August is a time when the veg garden is at its best and most productive, the early crops have been harvested and the rewards for all the hard work of springtime are beginning to show.

Knowing Potato Nutritional Needs

Back in June, though I was beginning to wonder if I would get any main crop potatoes as they were looking very unhappy due to the hot dry weather following on from the very late planting of mid-May.

Fortunately this has given way to substantial heavy rain and crucially cooler conditions in July which has really put the crop back on track.

Potatoes are a key crop in the rotation to reduce weed populations and restore fertility to the soil.

As such they receive generous amounts of poultry manure together with a base dressing of a potato fertiliser and a top dressing of Calcium Ammonium Nitrate at earthing up.

Put simply potatoes are a greedy crop in every respect they require adequate Nitrogen to ensure they grow quickly and to increase tuber size.

Phosphorous early in the season to provide energy for canopy establishment and to increase the number of stolons produced (which ultimately produce potatoes) and Potassium to condition and produce the quality in the potatoes.

Seaweed Top Ups...

They then need plenty of water, sun and temperatures below 25 degrees centigrade, as higher temperatures will stop them growing as they usually go into stress mode!

I use one other ingredient to help ensure success – Super Strength Liquid Seaweed at a rate of 5ml per litre of water sprayed onto the crop every 14 days from just before flowering, the usual point in the growth cycle when tubers are beginning to form to when the canopy visually starts to turn yellow, indicating the ‘bulking’ phase is complete.

I try to spray the seaweed in the evening when the weather is either raining or rain is expected and spray the plant until the solution runs off the leaves.

Potatoes are very responsive to liquid seaweed and I notice a definite greening of the leaves in a couple of days, mainly in response to the iron the seaweed provides, this is good as it ensures good chlorophyll development and a healthy plant should produce lots of potatoes.

Seaweed also provides a whole range of trace elements, and plant hormones in tiny but necessary amounts.

But I don’t just stop at potatoes, foliar feeding of seaweed is given to most of the crops I grow.

Perfect Peas & Super Sweetcorn

Peas (this cultivar is ‘Oasis’) which follow potatoes in the rotation and do not have any other fertiliser other than the liquid seaweed.

Peas are able to fix their own Nitrogen from the atmosphere so soil applications are totally unnecessary.

Peas are really at the opposite end of the spectrum to potatoes in their nutrient requirements and obtain all of their phosphorus and potassium from any soil residue following the potatoes.

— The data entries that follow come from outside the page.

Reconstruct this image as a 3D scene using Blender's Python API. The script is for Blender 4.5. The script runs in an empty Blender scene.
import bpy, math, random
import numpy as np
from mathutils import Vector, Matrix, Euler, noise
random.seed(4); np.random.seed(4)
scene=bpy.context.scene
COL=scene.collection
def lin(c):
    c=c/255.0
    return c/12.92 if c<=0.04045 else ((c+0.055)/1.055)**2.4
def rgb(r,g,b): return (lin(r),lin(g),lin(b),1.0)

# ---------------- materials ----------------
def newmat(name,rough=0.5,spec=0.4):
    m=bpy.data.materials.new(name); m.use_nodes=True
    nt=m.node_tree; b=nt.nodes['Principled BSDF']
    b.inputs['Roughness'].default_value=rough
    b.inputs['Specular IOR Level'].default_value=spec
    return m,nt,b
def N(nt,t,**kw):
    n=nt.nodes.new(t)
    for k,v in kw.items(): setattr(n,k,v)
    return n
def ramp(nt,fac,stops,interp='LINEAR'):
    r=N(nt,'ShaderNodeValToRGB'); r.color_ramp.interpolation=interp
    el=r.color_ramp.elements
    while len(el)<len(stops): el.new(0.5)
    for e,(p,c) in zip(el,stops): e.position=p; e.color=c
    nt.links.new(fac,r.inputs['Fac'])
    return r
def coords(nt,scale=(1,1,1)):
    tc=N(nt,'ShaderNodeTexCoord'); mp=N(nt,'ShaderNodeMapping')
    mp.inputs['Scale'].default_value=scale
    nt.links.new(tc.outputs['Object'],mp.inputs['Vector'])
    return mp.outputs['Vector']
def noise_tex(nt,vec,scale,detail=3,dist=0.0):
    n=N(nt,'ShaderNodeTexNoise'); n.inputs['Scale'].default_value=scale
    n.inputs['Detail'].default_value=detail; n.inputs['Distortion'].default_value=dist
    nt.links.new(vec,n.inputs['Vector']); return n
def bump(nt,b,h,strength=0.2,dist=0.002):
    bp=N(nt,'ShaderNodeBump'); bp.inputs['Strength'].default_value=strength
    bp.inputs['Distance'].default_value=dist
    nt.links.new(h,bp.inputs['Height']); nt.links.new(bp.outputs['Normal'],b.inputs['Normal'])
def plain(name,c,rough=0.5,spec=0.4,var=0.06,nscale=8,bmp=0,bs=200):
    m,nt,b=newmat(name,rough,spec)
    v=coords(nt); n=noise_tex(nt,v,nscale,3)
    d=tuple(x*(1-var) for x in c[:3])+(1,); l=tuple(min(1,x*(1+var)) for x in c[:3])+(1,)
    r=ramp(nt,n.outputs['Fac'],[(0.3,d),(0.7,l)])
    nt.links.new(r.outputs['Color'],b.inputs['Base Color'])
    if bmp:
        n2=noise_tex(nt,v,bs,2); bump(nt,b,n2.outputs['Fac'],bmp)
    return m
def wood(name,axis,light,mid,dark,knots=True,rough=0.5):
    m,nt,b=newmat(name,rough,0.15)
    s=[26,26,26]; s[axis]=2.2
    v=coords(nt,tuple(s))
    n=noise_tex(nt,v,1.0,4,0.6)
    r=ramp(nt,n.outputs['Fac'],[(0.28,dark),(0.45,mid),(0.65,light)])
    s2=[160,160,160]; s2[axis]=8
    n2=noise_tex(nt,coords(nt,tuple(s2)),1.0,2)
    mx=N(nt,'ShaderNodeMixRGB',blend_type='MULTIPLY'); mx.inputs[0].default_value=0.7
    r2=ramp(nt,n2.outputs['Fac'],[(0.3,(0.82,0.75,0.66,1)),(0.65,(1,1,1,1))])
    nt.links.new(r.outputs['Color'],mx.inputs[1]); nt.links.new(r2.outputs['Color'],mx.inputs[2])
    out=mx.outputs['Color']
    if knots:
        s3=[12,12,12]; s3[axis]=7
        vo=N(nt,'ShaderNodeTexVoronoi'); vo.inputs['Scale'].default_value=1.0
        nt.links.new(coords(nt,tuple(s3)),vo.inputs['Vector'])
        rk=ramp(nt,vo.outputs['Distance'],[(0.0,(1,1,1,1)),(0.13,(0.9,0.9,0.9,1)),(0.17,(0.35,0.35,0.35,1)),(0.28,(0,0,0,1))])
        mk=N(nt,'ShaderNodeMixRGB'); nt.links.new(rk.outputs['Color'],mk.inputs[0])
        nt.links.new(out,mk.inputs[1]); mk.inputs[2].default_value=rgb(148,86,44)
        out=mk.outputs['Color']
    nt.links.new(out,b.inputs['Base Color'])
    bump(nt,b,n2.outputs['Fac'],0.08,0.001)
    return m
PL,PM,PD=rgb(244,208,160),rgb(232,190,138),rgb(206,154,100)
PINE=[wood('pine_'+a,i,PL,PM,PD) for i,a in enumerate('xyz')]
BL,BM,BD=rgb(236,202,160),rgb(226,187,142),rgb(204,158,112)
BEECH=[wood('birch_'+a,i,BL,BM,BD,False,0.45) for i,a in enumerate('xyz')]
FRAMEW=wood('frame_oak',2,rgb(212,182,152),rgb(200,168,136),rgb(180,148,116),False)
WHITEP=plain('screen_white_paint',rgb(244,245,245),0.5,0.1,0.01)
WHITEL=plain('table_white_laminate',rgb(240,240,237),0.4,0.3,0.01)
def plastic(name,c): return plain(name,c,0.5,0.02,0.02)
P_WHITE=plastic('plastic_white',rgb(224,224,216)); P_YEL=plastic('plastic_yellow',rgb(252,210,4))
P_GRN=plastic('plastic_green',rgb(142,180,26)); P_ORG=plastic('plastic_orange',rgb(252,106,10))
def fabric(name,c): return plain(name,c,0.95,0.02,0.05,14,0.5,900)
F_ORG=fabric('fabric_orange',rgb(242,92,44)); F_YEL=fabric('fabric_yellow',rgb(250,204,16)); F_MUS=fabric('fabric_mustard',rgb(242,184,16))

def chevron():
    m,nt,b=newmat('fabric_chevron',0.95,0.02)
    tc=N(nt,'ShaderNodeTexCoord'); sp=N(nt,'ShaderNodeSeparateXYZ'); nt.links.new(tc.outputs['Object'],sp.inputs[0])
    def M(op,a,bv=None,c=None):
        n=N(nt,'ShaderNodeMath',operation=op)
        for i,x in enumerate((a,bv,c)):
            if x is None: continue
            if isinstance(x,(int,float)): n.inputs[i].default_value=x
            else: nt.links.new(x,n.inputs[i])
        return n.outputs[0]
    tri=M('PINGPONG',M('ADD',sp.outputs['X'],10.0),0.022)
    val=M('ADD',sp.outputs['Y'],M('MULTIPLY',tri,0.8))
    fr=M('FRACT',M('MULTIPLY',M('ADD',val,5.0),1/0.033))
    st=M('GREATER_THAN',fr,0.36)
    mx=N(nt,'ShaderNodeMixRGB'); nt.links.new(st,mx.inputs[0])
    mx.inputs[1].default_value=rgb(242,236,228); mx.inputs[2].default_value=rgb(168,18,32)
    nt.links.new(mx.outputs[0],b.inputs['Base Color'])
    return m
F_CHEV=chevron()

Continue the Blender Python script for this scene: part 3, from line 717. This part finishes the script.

The seaweed however is given to ensure that any trace elements the crop needs to stay healthy are readily available.

Liquid seaweed has also produced some of the greenest sweetcorn I have ever grown and although these have plants of the cultivar ‘Swift’ have received a base fertiliser dressing this year the Nitrogen top dressing has been omitted.

I am also particularly pleased with the marrows ‘Tiger Cross’ which again has received no Nitrogen top dressing and are growing really well.